Work to do -> In the copy, include every entry exactly but none of the images.

Data extract ->
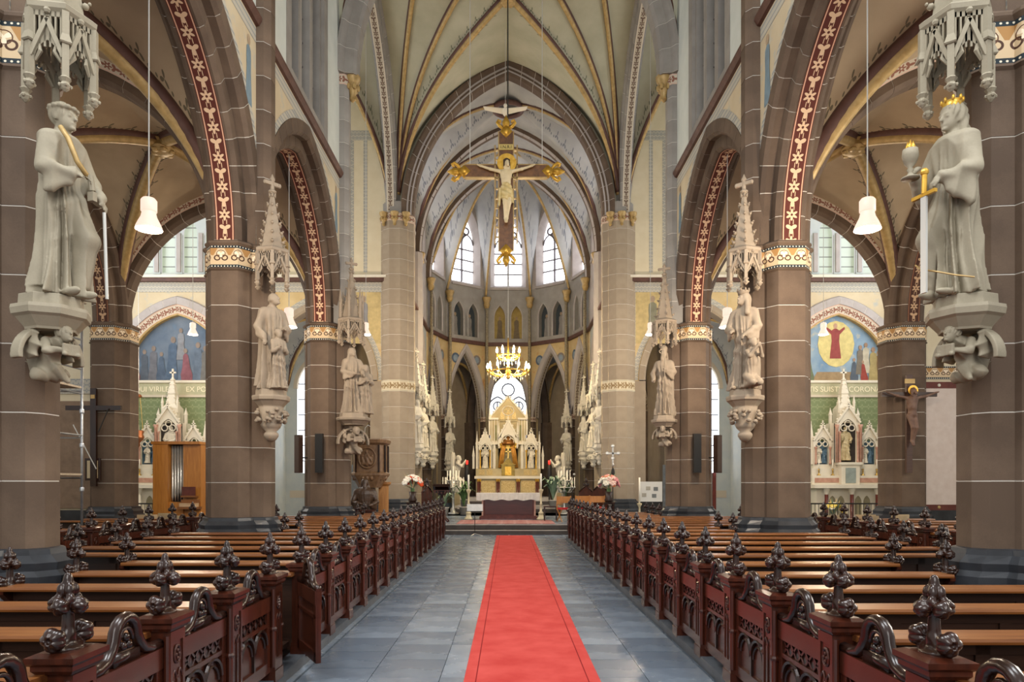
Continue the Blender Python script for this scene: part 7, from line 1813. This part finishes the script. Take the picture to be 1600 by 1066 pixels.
e = empty('microphone_stand', (2.45, 26.9, .31), label='black microphone on a stand at the right of the altar', cat='microphone'); MB().tube([(0, 0, 0), (0, 0, 1.1), (-.1, -.1, 1.45), (.05, -.15, 1.7)], .012, 5).obj('stand', M_iron, e); MB().ball((.06, -.15, 1.72), .045, 8, 6).obj('microphone_head', M_silver, e); MB().lathe([(.15, 0), (.15, .02), (.02, .03)], 10).obj('foot', M_iron, e)
# notice board, large candle
e = empty('notice_board', (5.35, 26.4, 0), R(-5), label='white notice board with pictures behind the right pews', cat='board'); MB().box(-.42, .42, -.02, .02, 1.0, 1.75).obj('board', simple('board_white', '#d9d8d2'), e)
for k, (a, b) in enumerate(((-.1, 1.5), (.18, 1.48), (-.25, 1.25), (.12, 1.22))): MB().box(a-.08, a+.08, -.028, -.02, b-.07, b+.07).obj('notice', paint('#7f8486' if k % 2 else '#b8b2a4'), e)
for a in (-.38, .38): MB().box(a-.02, a+.02, -.02, .02, 0, 1.0).obj('post', M_iron, e)
MB().box(-.42, .42, .02, .06, .1, 1.0).obj('screen', M_iron, e)
candlestick(4.85, 26.0, 0, .95, .95, 'large white paschal candle beside the notice board')
# lamp with blue light and hanging bell on the right
e = empty('blue_signal_lamp', (7.9, 27.0, 0), label='blue light on a red post seen through the right arcade', cat='lamp'); MB().box(-.06, .06, -.06, .06, 0, 2.1).obj('post', M_redm, e); MB().ball((0, -.05, 2.2), .1, 10, 7).obj('bulb', emis('blue_white_bulb', '#bcd0ff', 8), e, smooth=True)
# sanctuary red lamps
for s in (-1, 1):
    e = empty('red_glass_lamp', (s*1.98, 33.9, .5), label=f'dark standing figure lamp with red glass {"left" if s < 0 else "right"} of the high altar', cat='lamp', group='red glass lamps')
    MB().lathe([(.15, 0), (.15, .05), (.05, .1), (.04, 1.0), (.1, 1.1), (.13, 1.5), (.09, 1.9), (.04, 2.1)], 10).obj('stand', M_iron, e, smooth=True); MB().lathe([(.04, 2.1), (.055, 2.16), (.055, 2.3)], 10).obj('red_glass', emis('red_glass_glow', '#d02a20', 1.2, '#a01a14'), e, smooth=True)
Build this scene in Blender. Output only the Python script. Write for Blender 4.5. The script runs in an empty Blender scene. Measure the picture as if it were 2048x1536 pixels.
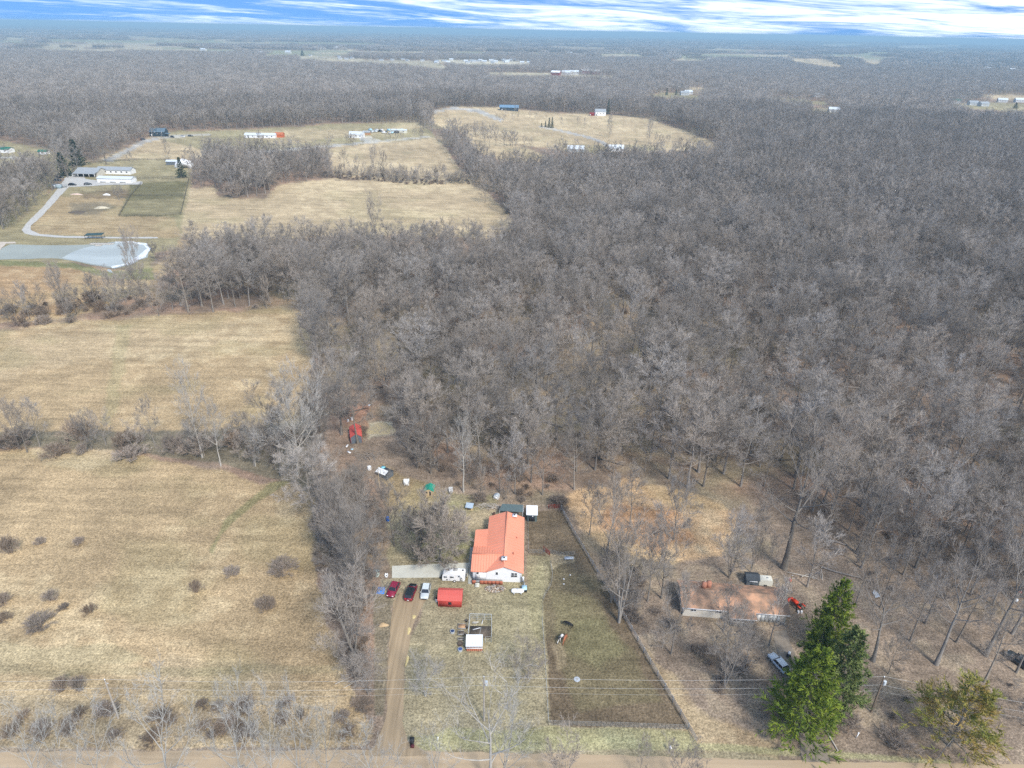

Solution to this exercise ->
Continue the Blender Python script for this scene: part 7, from line 1813. This part finishes the script. Take the picture to be 1600 by 1066 pixels.
e = empty('microphone_stand', (2.45, 26.9, .31), label='black microphone on a stand at the right of the altar', cat='microphone'); MB().tube([(0, 0, 0), (0, 0, 1.1), (-.1, -.1, 1.45), (.05, -.15, 1.7)], .012, 5).obj('stand', M_iron, e); MB().ball((.06, -.15, 1.72), .045, 8, 6).obj('microphone_head', M_silver, e); MB().lathe([(.15, 0), (.15, .02), (.02, .03)], 10).obj('foot', M_iron, e)
# notice board, large candle
e = empty('notice_board', (5.35, 26.4, 0), R(-5), label='white notice board with pictures behind the right pews', cat='board'); MB().box(-.42, .42, -.02, .02, 1.0, 1.75).obj('board', simple('board_white', '#d9d8d2'), e)
for k, (a, b) in enumerate(((-.1, 1.5), (.18, 1.48), (-.25, 1.25), (.12, 1.22))): MB().box(a-.08, a+.08, -.028, -.02, b-.07, b+.07).obj('notice', paint('#7f8486' if k % 2 else '#b8b2a4'), e)
for a in (-.38, .38): MB().box(a-.02, a+.02, -.02, .02, 0, 1.0).obj('post', M_iron, e)
MB().box(-.42, .42, .02, .06, .1, 1.0).obj('screen', M_iron, e)
candlestick(4.85, 26.0, 0, .95, .95, 'large white paschal candle beside the notice board')
# lamp with blue light and hanging bell on the right
e = empty('blue_signal_lamp', (7.9, 27.0, 0), label='blue light on a red post seen through the right arcade', cat='lamp'); MB().box(-.06, .06, -.06, .06, 0, 2.1).obj('post', M_redm, e); MB().ball((0, -.05, 2.2), .1, 10, 7).obj('bulb', emis('blue_white_bulb', '#bcd0ff', 8), e, smooth=True)
# sanctuary red lamps
for s in (-1, 1):
    e = empty('red_glass_lamp', (s*1.98, 33.9, .5), label=f'dark standing figure lamp with red glass {"left" if s < 0 else "right"} of the high altar', cat='lamp', group='red glass lamps')
    MB().lathe([(.15, 0), (.15, .05), (.05, .1), (.04, 1.0), (.1, 1.1), (.13, 1.5), (.09, 1.9), (.04, 2.1)], 10).obj('stand', M_iron, e, smooth=True); MB().lathe([(.04, 2.1), (.055, 2.16), (.055, 2.3)], 10).obj('red_glass', emis('red_glass_glow', '#d02a20', 1.2, '#a01a14'), e, smooth=True)
Build this scene in Blender. Output only the Python script. Write for Blender 4.5. The script runs in an empty Blender scene. Measure the picture as if it were 2048x1536 pixels.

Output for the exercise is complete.